── DATA SECTION ──

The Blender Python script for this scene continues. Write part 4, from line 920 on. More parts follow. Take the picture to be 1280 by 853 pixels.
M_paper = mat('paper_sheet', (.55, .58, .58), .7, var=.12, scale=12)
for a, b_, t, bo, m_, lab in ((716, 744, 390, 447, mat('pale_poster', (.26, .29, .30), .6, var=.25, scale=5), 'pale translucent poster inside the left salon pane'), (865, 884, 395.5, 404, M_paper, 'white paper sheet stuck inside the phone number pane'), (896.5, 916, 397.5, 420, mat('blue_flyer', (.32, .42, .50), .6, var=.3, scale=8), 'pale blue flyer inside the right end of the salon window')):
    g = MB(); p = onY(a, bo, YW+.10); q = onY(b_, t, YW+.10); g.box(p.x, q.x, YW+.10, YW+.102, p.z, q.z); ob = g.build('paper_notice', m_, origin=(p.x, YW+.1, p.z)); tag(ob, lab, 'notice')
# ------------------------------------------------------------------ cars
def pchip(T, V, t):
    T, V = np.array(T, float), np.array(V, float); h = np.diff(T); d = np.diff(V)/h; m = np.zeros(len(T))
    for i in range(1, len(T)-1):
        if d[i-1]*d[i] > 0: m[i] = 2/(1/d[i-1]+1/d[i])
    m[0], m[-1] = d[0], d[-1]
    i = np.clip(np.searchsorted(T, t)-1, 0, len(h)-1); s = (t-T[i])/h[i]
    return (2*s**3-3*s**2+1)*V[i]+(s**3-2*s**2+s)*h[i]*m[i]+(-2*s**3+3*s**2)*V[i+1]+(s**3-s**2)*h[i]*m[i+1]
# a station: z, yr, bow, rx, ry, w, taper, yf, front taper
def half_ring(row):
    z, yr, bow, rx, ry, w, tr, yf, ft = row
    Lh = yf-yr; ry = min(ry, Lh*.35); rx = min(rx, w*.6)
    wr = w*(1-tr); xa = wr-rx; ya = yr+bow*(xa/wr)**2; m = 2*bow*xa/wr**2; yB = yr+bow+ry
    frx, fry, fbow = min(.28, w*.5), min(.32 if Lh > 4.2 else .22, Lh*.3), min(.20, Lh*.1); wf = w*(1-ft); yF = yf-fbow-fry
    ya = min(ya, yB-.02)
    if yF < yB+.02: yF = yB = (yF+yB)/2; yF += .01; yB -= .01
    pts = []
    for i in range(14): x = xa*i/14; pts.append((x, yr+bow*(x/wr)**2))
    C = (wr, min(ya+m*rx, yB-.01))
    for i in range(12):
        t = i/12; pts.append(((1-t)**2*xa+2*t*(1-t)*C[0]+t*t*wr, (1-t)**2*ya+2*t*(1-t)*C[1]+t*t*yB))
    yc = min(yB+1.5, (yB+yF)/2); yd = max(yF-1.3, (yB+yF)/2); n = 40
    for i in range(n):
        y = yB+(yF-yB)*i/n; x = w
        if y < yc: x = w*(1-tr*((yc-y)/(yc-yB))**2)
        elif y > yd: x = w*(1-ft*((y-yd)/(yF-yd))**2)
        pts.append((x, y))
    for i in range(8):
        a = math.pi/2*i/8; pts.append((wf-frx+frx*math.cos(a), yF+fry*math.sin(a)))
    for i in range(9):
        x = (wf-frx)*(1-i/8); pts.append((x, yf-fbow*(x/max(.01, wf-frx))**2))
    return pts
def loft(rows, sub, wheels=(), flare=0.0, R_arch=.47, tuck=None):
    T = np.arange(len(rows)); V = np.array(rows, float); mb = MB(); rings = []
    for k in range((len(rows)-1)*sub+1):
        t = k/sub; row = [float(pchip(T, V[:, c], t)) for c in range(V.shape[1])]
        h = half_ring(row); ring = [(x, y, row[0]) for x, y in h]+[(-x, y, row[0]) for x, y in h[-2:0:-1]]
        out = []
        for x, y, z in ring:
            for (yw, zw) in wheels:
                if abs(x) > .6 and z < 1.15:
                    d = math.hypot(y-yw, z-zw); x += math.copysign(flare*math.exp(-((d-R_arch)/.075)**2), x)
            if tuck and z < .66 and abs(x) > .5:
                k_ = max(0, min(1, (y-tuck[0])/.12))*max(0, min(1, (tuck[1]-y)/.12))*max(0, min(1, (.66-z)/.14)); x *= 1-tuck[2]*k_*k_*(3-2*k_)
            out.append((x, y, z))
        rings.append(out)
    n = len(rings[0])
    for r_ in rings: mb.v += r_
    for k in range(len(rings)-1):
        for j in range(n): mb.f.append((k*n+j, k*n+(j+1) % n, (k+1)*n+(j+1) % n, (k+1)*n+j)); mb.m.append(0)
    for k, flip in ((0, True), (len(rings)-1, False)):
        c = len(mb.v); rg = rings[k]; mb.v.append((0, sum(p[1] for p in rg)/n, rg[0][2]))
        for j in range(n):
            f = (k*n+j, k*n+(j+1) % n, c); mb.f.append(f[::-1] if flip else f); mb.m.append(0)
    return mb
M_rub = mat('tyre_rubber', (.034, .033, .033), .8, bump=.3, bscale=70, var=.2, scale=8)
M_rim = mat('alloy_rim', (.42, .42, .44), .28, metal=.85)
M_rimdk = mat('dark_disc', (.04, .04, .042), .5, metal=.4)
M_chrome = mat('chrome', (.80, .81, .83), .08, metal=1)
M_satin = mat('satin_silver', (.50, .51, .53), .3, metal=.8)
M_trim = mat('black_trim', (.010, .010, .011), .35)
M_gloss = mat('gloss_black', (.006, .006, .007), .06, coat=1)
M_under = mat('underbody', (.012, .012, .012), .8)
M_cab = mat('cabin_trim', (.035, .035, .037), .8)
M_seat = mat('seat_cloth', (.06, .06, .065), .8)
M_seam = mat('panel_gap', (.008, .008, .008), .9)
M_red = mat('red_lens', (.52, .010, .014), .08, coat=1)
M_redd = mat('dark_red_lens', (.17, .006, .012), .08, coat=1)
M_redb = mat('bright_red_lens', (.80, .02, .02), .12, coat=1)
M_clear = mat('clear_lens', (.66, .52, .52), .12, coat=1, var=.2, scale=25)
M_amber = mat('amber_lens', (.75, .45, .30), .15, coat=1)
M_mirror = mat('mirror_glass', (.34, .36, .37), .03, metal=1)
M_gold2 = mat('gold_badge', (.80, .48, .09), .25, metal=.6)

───

→ STATED TASK
Copy the material above back out, exactly as written.

→ SOLUTION TO THIS PROBLEM
The Blender Python script for this scene continues. Write part 4, from line 920 on. More parts follow. Take the picture to be 1280 by 853 pixels.
M_paper = mat('paper_sheet', (.55, .58, .58), .7, var=.12, scale=12)
for a, b_, t, bo, m_, lab in ((716, 744, 390, 447, mat('pale_poster', (.26, .29, .30), .6, var=.25, scale=5), 'pale translucent poster inside the left salon pane'), (865, 884, 395.5, 404, M_paper, 'white paper sheet stuck inside the phone number pane'), (896.5, 916, 397.5, 420, mat('blue_flyer', (.32, .42, .50), .6, var=.3, scale=8), 'pale blue flyer inside the right end of the salon window')):
    g = MB(); p = onY(a, bo, YW+.10); q = onY(b_, t, YW+.10); g.box(p.x, q.x, YW+.10, YW+.102, p.z, q.z); ob = g.build('paper_notice', m_, origin=(p.x, YW+.1, p.z)); tag(ob, lab, 'notice')
# ------------------------------------------------------------------ cars
def pchip(T, V, t):
    T, V = np.array(T, float), np.array(V, float); h = np.diff(T); d = np.diff(V)/h; m = np.zeros(len(T))
    for i in range(1, len(T)-1):
        if d[i-1]*d[i] > 0: m[i] = 2/(1/d[i-1]+1/d[i])
    m[0], m[-1] = d[0], d[-1]
    i = np.clip(np.searchsorted(T, t)-1, 0, len(h)-1); s = (t-T[i])/h[i]
    return (2*s**3-3*s**2+1)*V[i]+(s**3-2*s**2+s)*h[i]*m[i]+(-2*s**3+3*s**2)*V[i+1]+(s**3-s**2)*h[i]*m[i+1]
# a station: z, yr, bow, rx, ry, w, taper, yf, front taper
def half_ring(row):
    z, yr, bow, rx, ry, w, tr, yf, ft = row
    Lh = yf-yr; ry = min(ry, Lh*.35); rx = min(rx, w*.6)
    wr = w*(1-tr); xa = wr-rx; ya = yr+bow*(xa/wr)**2; m = 2*bow*xa/wr**2; yB = yr+bow+ry
    frx, fry, fbow = min(.28, w*.5), min(.32 if Lh > 4.2 else .22, Lh*.3), min(.20, Lh*.1); wf = w*(1-ft); yF = yf-fbow-fry
    ya = min(ya, yB-.02)
    if yF < yB+.02: yF = yB = (yF+yB)/2; yF += .01; yB -= .01
    pts = []
    for i in range(14): x = xa*i/14; pts.append((x, yr+bow*(x/wr)**2))
    C = (wr, min(ya+m*rx, yB-.01))
    for i in range(12):
        t = i/12; pts.append(((1-t)**2*xa+2*t*(1-t)*C[0]+t*t*wr, (1-t)**2*ya+2*t*(1-t)*C[1]+t*t*yB))
    yc = min(yB+1.5, (yB+yF)/2); yd = max(yF-1.3, (yB+yF)/2); n = 40
    for i in range(n):
        y = yB+(yF-yB)*i/n; x = w
        if y < yc: x = w*(1-tr*((yc-y)/(yc-yB))**2)
        elif y > yd: x = w*(1-ft*((y-yd)/(yF-yd))**2)
        pts.append((x, y))
    for i in range(8):
        a = math.pi/2*i/8; pts.append((wf-frx+frx*math.cos(a), yF+fry*math.sin(a)))
    for i in range(9):
        x = (wf-frx)*(1-i/8); pts.append((x, yf-fbow*(x/max(.01, wf-frx))**2))
    return pts
def loft(rows, sub, wheels=(), flare=0.0, R_arch=.47, tuck=None):
    T = np.arange(len(rows)); V = np.array(rows, float); mb = MB(); rings = []
    for k in range((len(rows)-1)*sub+1):
        t = k/sub; row = [float(pchip(T, V[:, c], t)) for c in range(V.shape[1])]
        h = half_ring(row); ring = [(x, y, row[0]) for x, y in h]+[(-x, y, row[0]) for x, y in h[-2:0:-1]]
        out = []
        for x, y, z in ring:
            for (yw, zw) in wheels:
                if abs(x) > .6 and z < 1.15:
                    d = math.hypot(y-yw, z-zw); x += math.copysign(flare*math.exp(-((d-R_arch)/.075)**2), x)
            if tuck and z < .66 and abs(x) > .5:
                k_ = max(0, min(1, (y-tuck[0])/.12))*max(0, min(1, (tuck[1]-y)/.12))*max(0, min(1, (.66-z)/.14)); x *= 1-tuck[2]*k_*k_*(3-2*k_)
            out.append((x, y, z))
        rings.append(out)
    n = len(rings[0])
    for r_ in rings: mb.v += r_
    for k in range(len(rings)-1):
        for j in range(n): mb.f.append((k*n+j, k*n+(j+1) % n, (k+1)*n+(j+1) % n, (k+1)*n+j)); mb.m.append(0)
    for k, flip in ((0, True), (len(rings)-1, False)):
        c = len(mb.v); rg = rings[k]; mb.v.append((0, sum(p[1] for p in rg)/n, rg[0][2]))
        for j in range(n):
            f = (k*n+j, k*n+(j+1) % n, c); mb.f.append(f[::-1] if flip else f); mb.m.append(0)
    return mb
M_rub = mat('tyre_rubber', (.034, .033, .033), .8, bump=.3, bscale=70, var=.2, scale=8)
M_rim = mat('alloy_rim', (.42, .42, .44), .28, metal=.85)
M_rimdk = mat('dark_disc', (.04, .04, .042), .5, metal=.4)
M_chrome = mat('chrome', (.80, .81, .83), .08, metal=1)
M_satin = mat('satin_silver', (.50, .51, .53), .3, metal=.8)
M_trim = mat('black_trim', (.010, .010, .011), .35)
M_gloss = mat('gloss_black', (.006, .006, .007), .06, coat=1)
M_under = mat('underbody', (.012, .012, .012), .8)
M_cab = mat('cabin_trim', (.035, .035, .037), .8)
M_seat = mat('seat_cloth', (.06, .06, .065), .8)
M_seam = mat('panel_gap', (.008, .008, .008), .9)
M_red = mat('red_lens', (.52, .010, .014), .08, coat=1)
M_redd = mat('dark_red_lens', (.17, .006, .012), .08, coat=1)
M_redb = mat('bright_red_lens', (.80, .02, .02), .12, coat=1)
M_clear = mat('clear_lens', (.66, .52, .52), .12, coat=1, var=.2, scale=25)
M_amber = mat('amber_lens', (.75, .45, .30), .15, coat=1)
M_mirror = mat('mirror_glass', (.34, .36, .37), .03, metal=1)
M_gold2 = mat('gold_badge', (.80, .48, .09), .25, metal=.6)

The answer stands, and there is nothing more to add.